Bruide mac Fergusa, king of the Picts.

Aengus was succeeded, in accordance with the Pictish law, by his brother Bruide, who reigned only two years, and died in 763. He is termed by Tighernac king of Fortrenn.[410] |A.D. 763-775.
Ciniod, son of Wredech, king of the Picts.|
His successor was Ciniod, son of Wredech, who reigned twelve years. Eadberct, the king of Northumbria, abdicated his throne in 758, and was succeeded by his son Osulf, who had reigned only one year when he was slain, and by his own people; and in 759, Ethelwald, called Moll, became king; and in the third year Simeon tells us a battle was fought between him and Oswine, one of his generals, at Eldun near Melrose,[411] in which Oswine was slain, which shows that Ethelwald’s kingdom still extended at least as far as East Lothian. After a six years’ reign, Ethelwald was succeeded in 765 by Alcred, a descendant of Ida through a concubine. Ciniod had reigned only five years over the Picts, when a battle is recorded in Fortrenn between him and Aedh.[412] This is the first appearance of that Aed called by Flann Mainistrech the plunderer, and by the Albanic Duan the high lord,[413] and is the first of those kings of Dalriada who appear in the Annals of Ulster, where he is termed Aed Finn, son of Ecdach. He was probably a Scot who attempted to restore the Dalriadic kingdom after the strong grasp of Angus mac Fergus over it was withdrawn. Aedh’s death is recorded in 778, and in 781 that of his brother Fergus, but the latter does not appear among the list of kings in Flann Mainistrech and the Albanic Duan, and therefore was either only nominally king or reigned in Irish Dalriada, and three years after the last tie which bound the Scots to Dalriada was severed. The founders of the colony, the three sons of Erc, are stated in all the chronicles to have been buried in Iona, and in 784 their remains were exhumed and carried to the city of Taillten, in Meath, in Ireland, the ancient cemetery of the kings of Ulster.[414]

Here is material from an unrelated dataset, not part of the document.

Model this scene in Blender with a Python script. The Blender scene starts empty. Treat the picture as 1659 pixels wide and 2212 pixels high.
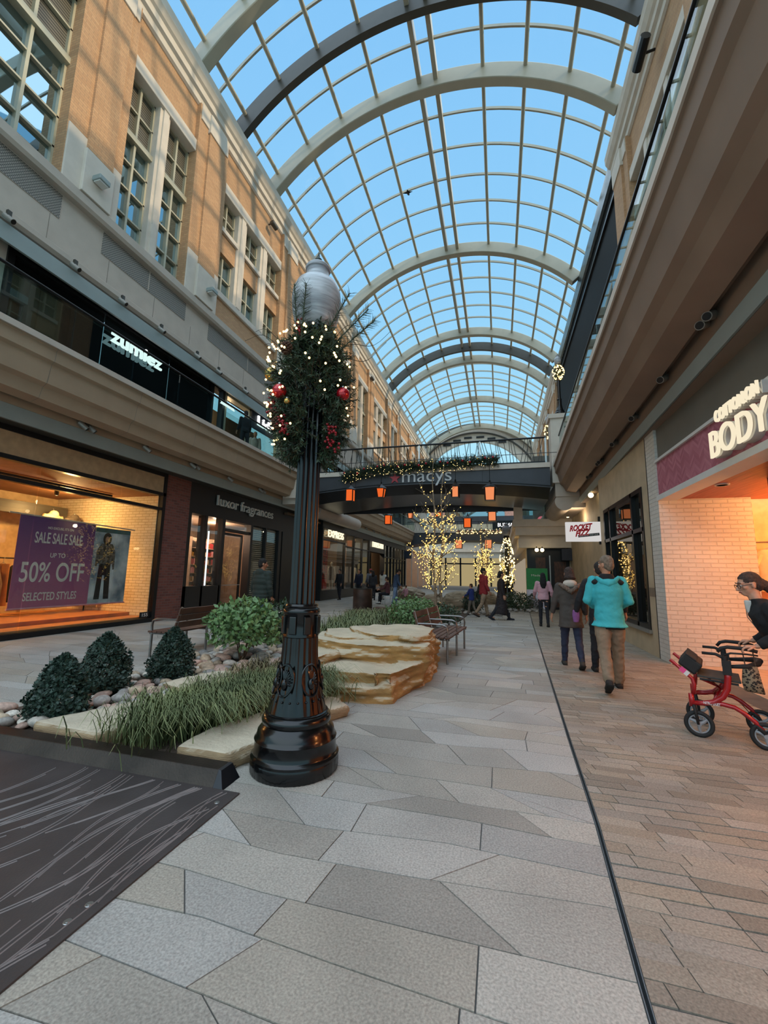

Ciniod, the king of the Picts, appears at this time to have been in close connection with the Angles, for Simeon of Durham tells us that in 774 King Alcred, by the design and consent of all his connections, being deprived of the society of the royal family and princes, changed the dignity of empire for exile. He went with a few of the companions of his flight first to the city of Bamborough, and afterwards to the king of the Picts, Cynoth by name; and Ethelred, the son of his predecessor, occupied the throne of Northumbria for six years; and in the following year he tells us that ‘Cynoth, king of the Picts, was taken from the whirl of this polluted life.’[415] His death in the same year is more quietly recorded in the Ulster Annals.